Signed, sealed and delivered: How business contracts can drive decarbonisation

Becky Annison shows why the practice of climate contracting is imperative in mitigating climate change, in this Business Green opinion piece. She explores how contracts can be moulded to unlock a zero carbon future and how they might block it.

Contracts are the hidden enablers and the hidden roadblocks to everyone’s net zero goals. As our economy runs on carbon, that carbon is hard baked into contractual arrangements, hidden in the pricing, delivery and many other terms. If business is serious about meeting its climate targets then it has to get into its contracts and turn those voluntary goals into enforceable, legal obligations.

Countless businesses have set net zero targets because they have realised three things: a) climate is a serious risk to their bottom line, b) decarbonisation provides enormous economic potential and c) globally, the entire world is shifting towards a Paris-aligned pathway and that falling behind the race is a risk. These targets need to be supported by sound policy and political consistency to progress at the necessary pace and scale needed to meet the Paris Agreement. In the UK for example, the current political environment is causing a lot of uncertainty and inconsistency for businesses looking to decarbonise. As such, businesses are looking for other sources of guidance and reassurance amidst growing climate risk and uncertainty.

Contracts bridge the gap between policy and a business’s net zero targets. A contract is a legal agreement, enforceable in the courts, designed to lock the parties involved into a set of agreed terms. They give both parties certainty and crucially, turn voluntary targets into enforceable action. After all, every business deal is just a nice idea until the contract is signed. From then on it is a legal obligation. They can be made bespoke to a particular industry and geographical location. They can even be tailored to an organisation’s specific net zero target and carbon reduction plan. And, they can be a surgical tool compared to the sledgehammer of legislation, allowing more precision at a faster pace.

The starting point for any business is to determine which contracts are the most carbon intensive. Those are the high impact targets. Next, look at the expiration dates for those contracts, which tells a business which deals to start planning to decarbonise first and sets out a timescale for action. When climate clauses are put into contracts they will be priced, solutions will be created, people will work out how to get it done, because the alternative is being in breach of contract and the possibility of damages.

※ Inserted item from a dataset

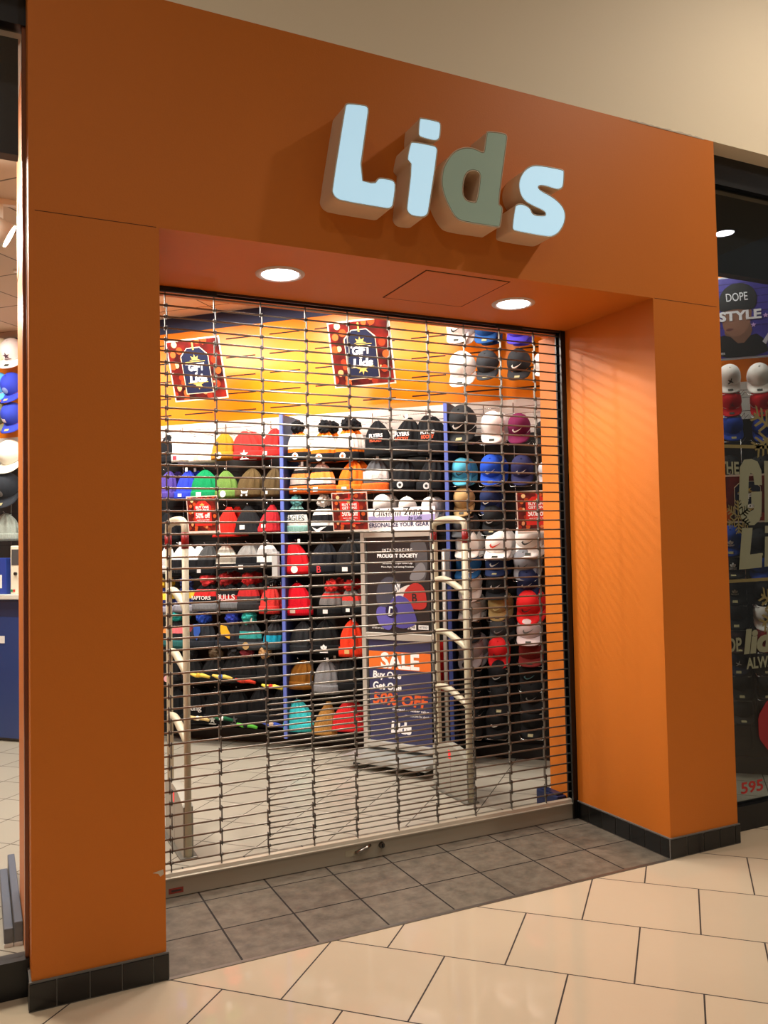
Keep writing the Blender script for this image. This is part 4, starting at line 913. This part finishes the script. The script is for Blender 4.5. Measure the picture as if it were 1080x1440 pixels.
# lower sale poster
sp_ = obj('sale_poster', B(PX0, PX1, -.004, .0, .15, .872), mat('navy_poster', '#2f3358', .4, var=.08, vscale=2.), st)
obj('sale_orange_band', B(PX0, PX1, -.0052, -.004, .665, .79), mat('orange_print', '#e2702a', .4), sp_)
org = mat('orange_red_print', '#e0602c', .4)
put('sale_text', textmesh('SALE', th=.0008, bold=.035, width=.32, height=.115), white, sp_, 0.317, 0.727, -.0056)
put('sale_text', textmesh('Buy One', th=.0008, bold=.03, shear=.12, width=.24, height=.062), white, sp_, 0.206, 0.618, ywp)
put('sale_text', textmesh('Get One', th=.0008, bold=.03, shear=.12, width=.24, height=.055), white, sp_, 0.206, 0.545, ywp)
put('sale_text', textmesh('50% OFF', th=.0008, bold=.03, shear=.12, width=.46, height=.085), org, sp_, 0.313, 0.456, ywp)
put('sale_text', textmesh('of equal or lesser value', th=.0008, bold=.01, width=.30, height=.022), white, sp_, 0.397, 0.387, ywp)
put('sale_text', textmesh('see associate for details', th=.0008, width=.2, height=.016), white, sp_, 0.451, 0.354, ywp)
put('sale_text', textmesh('Lids', th=.0008, bold=.05, shear=.1, width=.17, height=.085), white, sp_, 0.317, 0.262, ywp)
# sensor box on tube
t = thing('sensor_box', 'small grey upright box mounted on the blue divider edge', 'sensor', wp(.235, .335, 1.27), AW)
obj('housing', B(-.025, .025, -.02, .02, 0, .24, .004), mat('grey_box', '#85888c', .5), t)
obj('bracket', B(-.02, .02, .018, .022, .1, .14), mat('grey_box', '#85888c', .5), t)
t = thing('sensor_box', 'small pale box on the front edge of the first divider fin', 'sensor', wp(-1.10, .335, 1.31), AW)
obj('housing', B(-.024, .024, -.02, .02, 0, .20, .004), mat('pale_box', '#b0b2b2', .5), t)
obj('bracket', B(-.02, .02, .018, .022, .08, .12), mat('pale_box', '#b0b2b2', .5), t)
t = thing('hanging_garment', 'narrow red cloth item hanging beyond the sale stand', 'cloth', wp(.185, .30, .50), AW)
bm = bmesh.new()
for i in range(7): tube(bm, [(-.03+.01*i, -.01*math.sin(i*2.), 0), (-.028+.0093*i, 0, .30), (-.02+.0065*i, 0, .36)], [.008, .007, .003], 6)
obj('folds', bm, knit('#c01c1c'), t)

# ------------------------------------------------------------------ hanging cards
BOK = bokeh_mat('party_lights_print', 13.); BOK2 = bokeh_mat('party_lights_print_small', 24.)
gold = mat('gold_print', '#d8b860', .4); navyp = mat('navy_print_tag', '#17203c', .4)
def gift_card(name, loc, rz, rx, w, hgt, label, group, withsw=True):
    t = thing(name, label, 'sign', loc, rz, group, rx)
    bok = BOK
    cd = obj('card', B(-w/2, w/2, -.004, 0, 0, hgt), mat('white_card_edge', '#ead8cc', .5), t)
    e = .012
    obj('printed_border', B(-w/2+e, w/2-e, -.0055, -.004, e, hgt-e), bok, cd)
    k = w/.49
    def tagp(g): return [(-.125*k+g, .055*k+g), (.125*k-g, .055*k+g), (.125*k-g, .36*k-g), (.06*k-g*.4, .42*k-g), (-.06*k+g*.4, .42*k-g), (-.125*k+g, .36*k-g)]
    put('tag_edge', flatmesh([tagp(0)], .001), mat('cream_edge', '#e8d4b8', .5), cd, 0, 0, -.0056)
    put('tag_panel', flatmesh([tagp(.006*k)], .001), navyp, cd, 0, 0, -.0068)
    put('tag_string', flatmesh([rect(.014*k, .07*k, 0, .435*k)], .001), gold, cd, 0, 0, -.0080)
    put('half_snowflake', flatmesh([[(p[0], max(p[1], .318*k)) for p in star(8, .05*k, .024*k, 0, .318*k)]], .001), gold, cd, 0, 0, -.0080)
    put('half_snowflake', flatmesh([[(p[0], min(p[1], .135*k)) for p in star(8, .05*k, .024*k, 0, .135*k)]], .001), gold, cd, 0, 0, -.0080)
    put('rule_line', flatmesh([rect(.18*k, .005*k, 0, .308*k), rect(.18*k, .005*k, 0, .142*k)], .001), gold, cd, 0, 0, -.0080)
    put('card_text', textmesh('THE', th=.001, bold=.03, width=.03*k, height=.014*k), white, cd, -.08*k, .292*k, -.0080)
    put('card_text', textmesh('GIFT', th=.001, bold=.045, shear=.12, width=.15*k, height=.06*k), white, cd, 0.005*k, .265*k, -.0080)
    put('card_text', textmesh('of', th=.001, bold=.03, width=.025*k), white, cd, -.005*k, .218*k, -.0080)
    put('card_text', textmesh('Lids', th=.001, bold=.045, shear=.12, width=.16*k, height=.062*k), white, cd, .005*k, .175*k, -.0080)
    return t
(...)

The types of climate terms that can be weaved into a contract depends on the type of contract in question. There are a huge range of solutions and an equally large range of ambition. Some examples include requiring both parties to set Paris-aligned net zero targets and report greenhouse gas emissions. Ambitious organisations could go one step further, setting a carbon footprint target for the contract, with a specified yearly reduction rate. Incentivising compliance is key and there are different approaches that can be used. A collaborative approach may integrate an incentives regime rewarding contracting parties for beating climate targets. Conversely, other industries insert a damages provision for parties who persistently breach carbon limits. Ultimately, the strategy is to start at a level realistic for the industry, and increase ambition over time until climate goals are achieved. Every supplier relationship is different and will require its own approach. But, there are a wealth of options out there and the important thing is to start these conversations early; this is not something to spring on business partners. Early engagement, supplier education programmes and stakeholder workshops are the way that other businesses have made a success of climate contracting.

Contracts are powerful catalysts for change and they are just as powerful at blocking it. Long-term contracts with no decarbonisation provisions can undermine net zero goals that an organisation has set. This is why the practice of climate contracting, mandating decarbonisation targets through legal contracts, is imperative in mitigating climate change. They are a critical piece of the climate puzzle and in the transition to a zero carbon future.

After all, how are you planning to meet your climate goals without using your contracts?